Wissen über die Intelligibilia ist nur über das Denken, also
das Erkenntnisvermögen des Logistikon, zu erreichen, das
sich zusammensetzt aus dem Intellekt (bei Platon Nous),
der als göttlicher Seelenbestandteil die ewig seienden
Identitäten göttlich gegebener Unterschiede, d.h. die Ideen, und
deren Zusammenhänge erkennen kann, und aus der Ratio (bei Platon
Dianoia), die dem Intellekt zwar untergeordnet ist,
dessen Erkenntnisse aber weiter analysieren, relationieren und
durch Schlüsse methodisch verallgemeinern kann. Daraus ergibt
sich erstens, dass das Denken ungleich reicher sein muss als die
Wahrnehmung, da es statt an nur momenthaft abbildenden Instanzen
der Ideen am Intelligiblen selbst Anteil hat, das ein
unendliches Entfaltungs- und Erkenntnispotential darstellt.
Zweitens muss es das erklärte Ziel sein, die Seelenteile mit
ihren partikulären Bestrebungen und Lüsten so zu harmonisieren
und zu hierarchisieren, dass das Logistikon als edelster
Teil die Spitze der Hierarchie einnimmt.
2. Platons Haltung zur Literatur
Stefan Büttner geht im zweiten Großteil
seiner Arbeit der platonischen Literaturtheorie nach, indem er
die relevanten Dialoge Politiea, Symposion, Phaidros,
Gorgias und Nomoi untersucht.6 Er
legt dabei überzeugend dar, dass Platons Bewertung von Literatur
in seinem gesamten Werk konsistent und mit seiner Psychologie
und Ontologie untrennbar verbunden ist.
Mimesis aus dem Bereich des Intelligiblen
Literatur ist für Platon grundsätzlich Mimesis, d.h.

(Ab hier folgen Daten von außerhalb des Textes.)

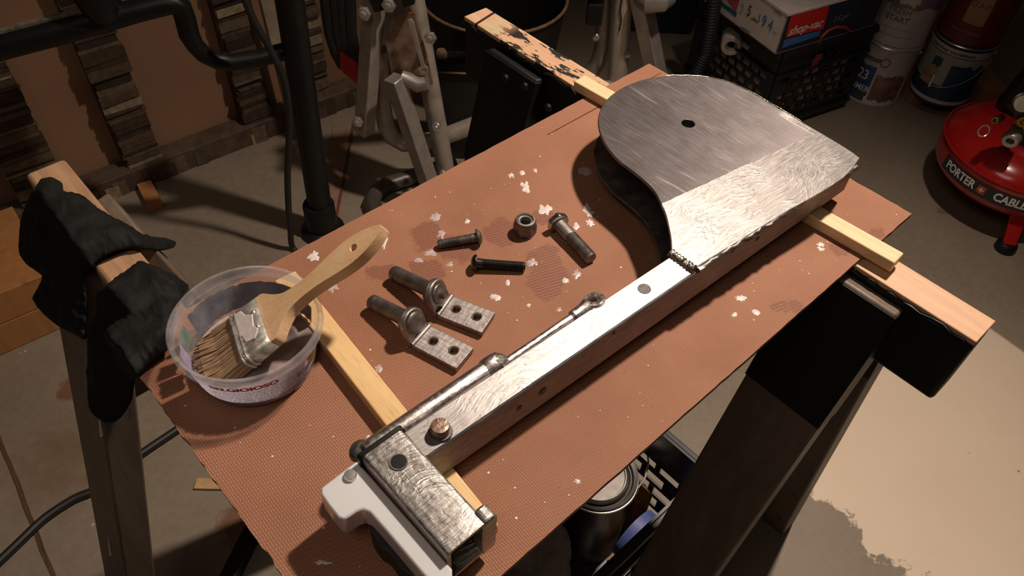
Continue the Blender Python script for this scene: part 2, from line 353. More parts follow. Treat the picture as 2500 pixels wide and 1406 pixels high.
# ------------------------------------------------------------------ sawhorses
def beam_block(parent, name, c0, c1, w_, z0, z1, m, bev=.004):
    d = (c1 - c0); q = MB(); q.bar(c0 + Z * ((z0 + z1) / 2), c1 + Z * ((z0 + z1) / 2), w_, z1 - z0); return q.build(name, m, parent, 30, bev)
def leg_bar(parent, top, foot, along, m, w_=.089, th=.038, name='leg', bev=.003):
    q = MB(); d = foot - top; q.box(frame((top + foot) / 2, x=along, z=-d), w_, th, d.length)
    for v in q.bm.verts:
        if v.co.z < .06: v.co.z = max(v.co.z, 0) if v.co.z < 0 else 0
    return q.build(name, m, parent, 30, bev)
rzV = math.atan2(V.y, V.x)
def black_top_paint():
    t = NT('worn_top_wood'); v = t.map((1, 14, 14)); g = t.noise(60, 3, .6, v)
    c = t.mix(t.ramp(t.noise(6, 5, .6, v, .6), .3, .72), (.60, .38, .235), (.50, .28, .16)); c = t.mix(t.ramp(g, .55, .75, 0, .4), c, (.34, .18, .10))
    x, y, z = t.xyz(); reg = t.math('MULTIPLY', t.ramp(x, .03, .07), t.ramp(x, .24, .20)); n = t.noise(5, 5, .62, t.map((6, 17, 1), loc=(.3, .2, 0)))
    k = t.math('MULTIPLY', reg, t.ramp(n, .52, .54)); c = t.mix(k, c, (.016, .014, .014))
    gr = t.math('MULTIPLY', t.ramp(x, .025, .04), t.ramp(x, .13, .09)); c = t.mix(t.math('MULTIPLY', gr, t.ramp(t.noise(22, 3), .5, .6, 0, .6)), c, (.45, .42, .26))
    for xc in (.020, .245, .262):
        c = t.mix(t.ramp(t.math('ABSOLUTE', t.math('SUBTRACT', t.math('ADD', x, t.math('MULTIPLY', y, .2)), xc)), .0028, .0014), c, (.02, .012, .01))
    t.set('Base Color', c); t.set('Roughness', .5); t.bump(g, .25, .0006); return t.m
# right sawhorse, black-painted with a bare worn top
near = Vector((.4075, .434, 0)); far = Vector((-.0675, .918, 0)); dv = (near - far).normalized(); du = Vector((-dv.y, dv.x, 0))
if du.dot(U) < 0: du = -du
sh = thing('sawhorse', (far + near) / 2, 'black painted sawhorse with bare worn top rail, under the right end of the brown board', 'sawhorse', math.atan2(dv.y, dv.x))
RM[sh.name] = RM[sh.name] @ T((-(near - far).length / 2, 0, 0)); sh.matrix_world = RM[sh.name]
beam_block(sh, 'beam', far, near, .036, .706, .789, m_scuff)
q = MB(); q.bar(far + Z * .792, near + Z * .792, .0365, .006); q.build('worn_rail_top', black_top_paint(), sh, 30, .001, label='bare wood top face smeared with black paint')
# ragged paint lip along the edge
for sd in (-1, 1):
    q = MB(); n = 70
    pts = [far.lerp(near, i / n) + du * sd * .0185 + Z * (.7885 + R_.uniform(-.003, .0035)) for i in range(n + 1)]
    q.tube(pts, [R_.uniform(.0012, .0032) for _ in pts], 6); q.build('paint_lip', m_scuff, sh)
for k, off in ((.106, 0), (.572, 1)):
    base = near - dv * k
    for sd in (-1, 1):
        foot = base + du * sd * (.212) + Z * .0; top = (base + du * sd * .014 + Z * .78)
        leg_bar(sh, top, foot, dv, m_leg if not off else m_scuff)
        # gusset / dipped black sleeve
        pa = top.lerp(foot, .004) ; pb = top.lerp(foot, .19)
        q = MB(); q.box(frame((pa + pb) / 2, x=dv, z=pa - pb), .0905, .0405, (pa - pb).length); q.build('gusset', m_scuff, sh, 30, .0006, label='black plywood gusset')
    q = MB(); zz = .60; hw = .036 + (.775 - zz) / .775 * .176
    q.bar(base - du * (hw - .02) + Z * zz, base + du * (hw - .02) + Z * zz, .03, .07); q.build('cross_brace', m_scuff, sh, 30, .002)
for px, py in ((1236, 190), (1283, 210), (1340, 262)):
    p = onpl(px, py, far + du * -.06 + Z * .6, -du); q = MB(); q.lathe([(0, .004), (.004, .003), (.005, 0)], frame(p, z=-du), 10); q.build('screw', m_black, sh)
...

die Herstellung eines in Ähnlichkeitsrelation zu seinem Vorbild
stehenden Abbildes bzw. einer anschaulichen, aber nachgeordneten
Repräsentation. Literatur soll einen größeren
Handlungszusammenhang darstellen, in dem zwischen den
Charakteren, deren Handlungen und dem daraus folgenden Schicksal
eine adäquate, also konsistente und plausible Korrelation
herrscht. Die Kriterien, wann literarisch mimetische Darstellung
als adäquat, konsistent und plausibel gilt, gewinnt Platon aus
seiner Ontologie und Psychologie.
Entscheidendes Kriterium für die Beurteilung von Literatur
ist nach Platon die Erkenntnishaltung des Schriftstellers. Das
Vorbild, nach dem er sein mimetisches Abbild gestaltet, soll dem
Bereich des wahren Seins der Ideen, d.h. des Intelligiblen
entstammen. Im besten Fall hat der Schriftsteller als Philosoph
durch das Logistikon seiner Seele darüber abgesichertes
Wissen gewonnen, das sein Intellekt als wahr erkannt hat und das
seine Ratio argumentativ begründen kann. Da der philosophische
Schriftsteller aber nicht die Ideen an sich darstellen kann, ist
es seine Aufgabe, das von ihm erkannte Intelligible in
sinnlichen Instanzen anschaulich wiederzugeben, d.h. er muss
durch Mimesis wahrnehmbare ähnliche Abbilder schaffen.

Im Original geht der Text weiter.